Owning Your Business Intelligence
Articles
By John Tan
You know more about your business and customers than anyone else. Then why, when it comes to marketing, does it feel like you need to defer to specialists?
Increasingly, in-house business intelligence is being replaced by the expertise of specialists, automation and software platforms. Of course, these tools and services can provide massive advantages, but it shouldn’t come at the cost of losing the ability to learn about your business.
Under the guise of ‘it’s too complicated’ or ‘it’s not my specialty,’ we are tempted to relinquish our intelligence to experts. When we allow social media marketing accounts to store our data on their platforms, we unknowingly give up ownership of our business intelligence.
Consider a small business who has built an audience of over 500,000 followers on Facebook. What happens when they decide to use another platform? Where are their contacts? Who actually owns their audience and business intelligence?

Business owner views their customer data on an iPad.
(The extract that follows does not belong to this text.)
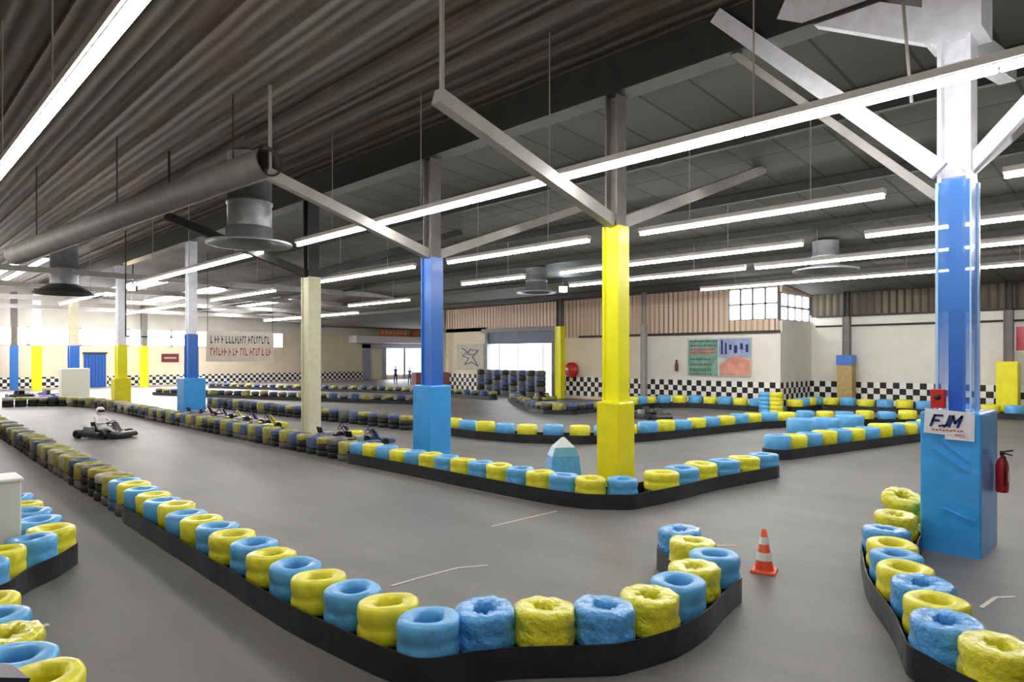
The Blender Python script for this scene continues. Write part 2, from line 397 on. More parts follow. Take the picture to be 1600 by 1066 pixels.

You are sitting on a goldmine when you preserve ownership of your business intelligence. One source of business intelligence is your customer data, which can be leveraged and enhanced to benefit your business in highly profitable ways. As it is proprietary to your business, you can use it to analyze valuable information about your customers, such as relationship history, type of purchases, seasonality, who is or is not opening emails, preferred means of contact, who to cross-sell to, and active/inactive customers.
Additionally, if your product range cannot be explained in one ad, segmenting your data can be even more advantageous. You can start with the basics, like age, education, and income, but you can continue with behaviors and preferences, like buying activity, health interests, life events, and specific interests. Creating segmentation around demographics and psychographics allows you to define customer categories and deliver a more personalized experience.

Business owner views segmented customer data on an iPad.
You may think you have a one size fits all customer experience, but consider an example where segmenting leads to a better customer experience for all. Segmenting based on your customers’ preferred contact method whether that is via email, phone, text, or app platform improves their experience. Getting this wrong could cause you to miss your customer, decrease the likelihood of a response, or annoy your customer to the point of unsubscribing.
Is opting not to segment worth it? Is collecting this data complicated? No! The possible payoffs of showing up the way your customers want you to far outweigh the likely outcomes of not segmenting your own data. Imagine owning your data, segmenting that data, and sharing it with your team so they can have an active role in continuously driving results. The applications are endless, but you need to own your data to do so.